If I had a new computer at home, then I might actually do this more often. It's been a long time, what with one thing and another, and then I couldn't remember my password. Of course, saying I need a new computer is just another way of putting off doing things, and sitting in front of the screen all day for work doesn't really endear doing the same thing in the evening to me. But I'd like to.

And reading over the measly posts I've done, I'm going to revisit the idea of things that have given me pleasure over the last few days.

1. Getting up slightly earlier than usual, putting on some new CDs of French chansons and exercising to them. Which is mad, but fun. Most of them are pretty rhythmic and jolly and in the morning that's about all I can take.

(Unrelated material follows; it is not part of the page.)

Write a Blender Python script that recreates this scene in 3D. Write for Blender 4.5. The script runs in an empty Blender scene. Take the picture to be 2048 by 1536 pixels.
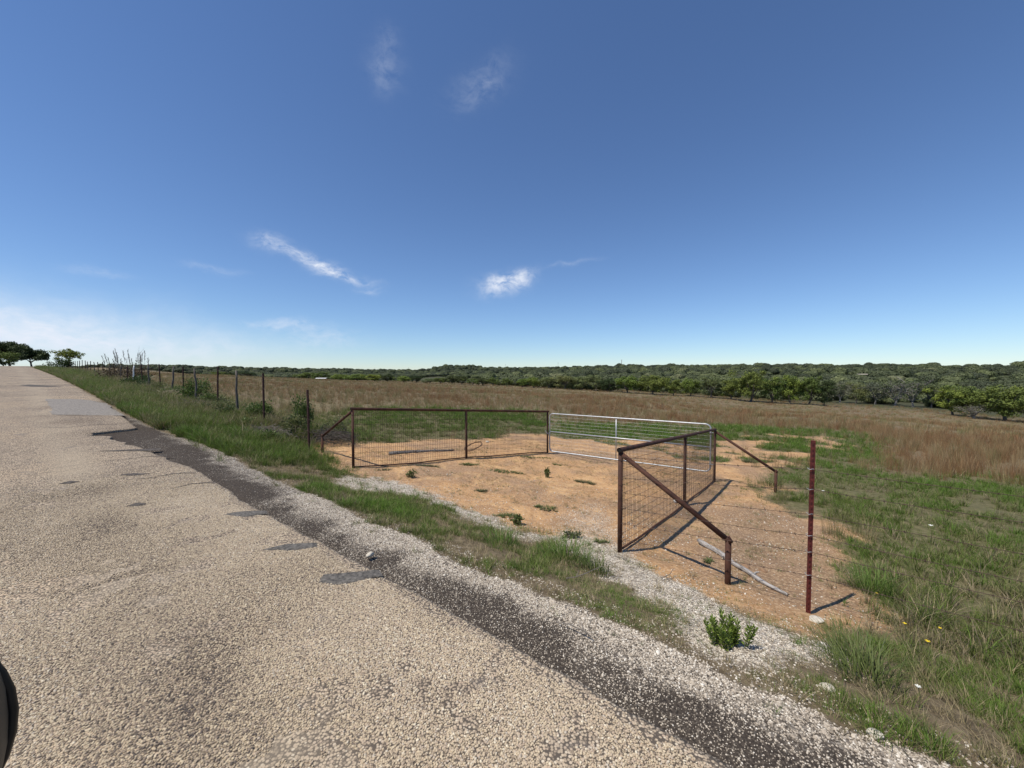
import bpy, bmesh, math, random
import numpy as np
from mathutils import Vector, Matrix, Euler

SC = bpy.context.scene
COL = SC.collection
rng = np.random.default_rng(7)
random.seed(7)

# ------------------------------------------------------------------ camera
cam_d = bpy.data.cameras.new('camera')
cam = bpy.data.objects.new('camera', cam_d)
COL.objects.link(cam)
cam.location = (0, 0, 1.75)
cam.rotation_euler = (math.radians(90 - 1.71), 0, 0)
cam_d.sensor_width = 36.0
cam_d.lens = 13.535
cam_d.clip_start = 0.05
cam_d.clip_end = 20000
SC.camera = cam

# ------------------------------------------------------------------ sun
SUN_EL = math.radians(61)
SUN_DIR = Vector((-.875 * math.cos(SUN_EL), -.485 * math.cos(SUN_EL), math.sin(SUN_EL))).normalized()
sun_d = bpy.data.lights.new('sun', 'SUN')
sun_d.energy = 5.0
sun_d.angle = math.radians(.53)
sun_d.color = (1.0, .94, .84)
sun = bpy.data.objects.new('sun', sun_d)
COL.objects.link(sun)
sun.location = (-20, -12, 40)
sun.rotation_euler = (-SUN_DIR).to_track_quat('-Z', 'Y').to_euler()

# ------------------------------------------------------------------ exposure
vs = SC.view_settings
vs.view_transform = 'Standard'
vs.look = 'None'
vs.exposure = 0.0
vs.gamma = 1.0
vs.use_curve_mapping = False

# ------------------------------------------------------------------ world: nishita sky and thin clouds
W = bpy.data.worlds.new('World')
SC.world = W
W.use_nodes = True
wn, wl = W.node_tree.nodes, W.node_tree.links
wn.clear()
w_out = wn.new('ShaderNodeOutputWorld')
w_bg = wn.new('ShaderNodeBackground')
w_bg.inputs['Strength'].default_value = .109
sky = wn.new('ShaderNodeTexSky')
sky.sky_type = 'NISHITA'
sky.sun_disc = False
sky.sun_elevation = SUN_EL
sky.sun_rotation = math.atan2(SUN_DIR.x, SUN_DIR.y)
sky.altitude = 400
sky.air_density = 1.0
sky.dust_density = .0
sky.ozone_density = 2.2
tc = wn.new('ShaderNodeTexCoord')


def wmath(op, a, b=None, clamp=False):
    m = wn.new('ShaderNodeMath'); m.operation = op; m.use_clamp = clamp
    for i, v in enumerate((a, b)):
        if v is None: continue
        if isinstance(v, (int, float)): m.inputs[i].default_value = v
        else: wl.new(v, m.inputs[i])
    return m.outputs[0]


def wdot(vec):
    m = wn.new('ShaderNodeVectorMath'); m.operation = 'DOT_PRODUCT'
    wl.new(w_vec, m.inputs[0]); m.inputs[1].default_value = vec
    return m.outputs['Value']


nrm = wn.new('ShaderNodeVectorMath'); nrm.operation = 'NORMALIZE'
wl.new(tc.outputs['Generated'], nrm.inputs[0])
# wisps bend the direction a little so that cloud outlines are ragged
wob = wn.new('ShaderNodeTexNoise'); wob.inputs['Scale'].default_value = 14; wob.inputs['Detail'].default_value = 4
wl.new(nrm.outputs[0], wob.inputs['Vector'])
wsub = wn.new('ShaderNodeVectorMath'); wsub.operation = 'SUBTRACT'
wl.new(wob.outputs['Color'], wsub.inputs[0]); wsub.inputs[1].default_value = (.5, .5, .5)
wscl = wn.new('ShaderNodeVectorMath'); wscl.operation = 'SCALE'; wscl.inputs['Scale'].default_value = .05
wl.new(wsub.outputs[0], wscl.inputs[0])
wadd = wn.new('ShaderNodeVectorMath'); wadd.operation = 'ADD'
wl.new(nrm.outputs[0], wadd.inputs[0]); wl.new(wscl.outputs[0], wadd.inputs[1])
w_vec = wadd.outputs[0]

# cloud puffs: azimuth deg (from +Y to +X), elevation deg, half width deg, half height deg, roll deg, density
CLOUDS = [(-17.9, 36.0, 1.4, 1.6, 10, .18), (-17.6, 38.5, .9, 1.0, 0, .12), (-4.4, 36.2, 2.8, 1.4, 28, .17), (-31.4, 15.7, 1.7, .8, -8, .6),
          (-28.4, 14.8, 1.5, .5, -20, .55), (-26.6, 14.0, 1.6, .45, -26, .6), (-25.0, 13.4, 1.7, .75, -8, .85), (-22.2, 12.5, 2.2, .4, -6, .5),
          (-20.2, 11.2, 1.2, .4, 0, .25), (-1.6, 12.7, 2.4, 1.1, 10, .95), (1.2, 13.6, 1.7, .7, 20, .6), (9.0, 15.5, 3.0, .25, 12, .16),
          (-29.0, 6.3, 2.4, .6, 0, .42), (-32.6, 6.1, 1.8, .5, 0, .3), (-26.0, 4.6, 3.6, 1.1, 0, .3),
          (-47.0, 10.1, 1.6, .35, 0, .2), (-37.6, 12.0, 2.0, .35, 0, .2), (-53, 3.9, 9, 2.2, 3, .8),
          (-43, 2.4, 11, 1.9, 0, .7), (-70, 4.5, 14, 3.2, 0, .7), (-95, 9, 12, 2.4, 8, .6), (-130, 16, 9, 2.5, -6, .5),
          (120, 14, 8, 2, 8, .35), (170, 20, 9, 3, 0, .4)]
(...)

2. Baileys. I've become tragically addicted to it again after about 20 years and it is just an alcoholic milkshake. But a nice one. It reminds me of college days, how sad, but that's the last time I regularly drank it. A fattening and bad habit to indulge in, but tough.

3. Going to a surreal performance at Wilton's Music Hall of Elizabethan miserabilism in the form of John Dowland songs, sung by a really good counter-tenor in a 'multi-media' presentation, by which they mean projections and the like. Actually it was very interesting - the layering of the Tudor songs, in a rotting Victorian building, with a 21st century setting (an office cubicle, in a suit, against back projections of a failed office affair). Bizarre but it worked. And the songs were oddly relaxing, despite their generally downbeat nature - lots of woe and dwelling in darkness and letting him die. Yes, well. Wilton's is a great setting for some really off-the-wall stuff.

4. Weirdly, given I mentioned something similar in my previous post, the odd throwing together of scrambled eggs with pesto and feta. I know - but pretty nice. I must be drawn to these posts after particularly stressful weeks in which I'm not able to do proper cooking. On the other hand, I did make a rather nice veg soup, which was pretty good considering it was thrown together at 7am on a Tuesday. The rest of the week was really downhil from here.

5. The book I'm reading, called 'Ring of Conspirators' by Miranda Seymour, about Henry James and his circle of friends, literary and otherwise, which is just a big gossip-fest but very well written and intriguing about Conrad, Stephen Crane, Ford Maddox Ford etc. And that several of them lived in villages where we lived sort of gives it another resonance. Specialist interest, obviously.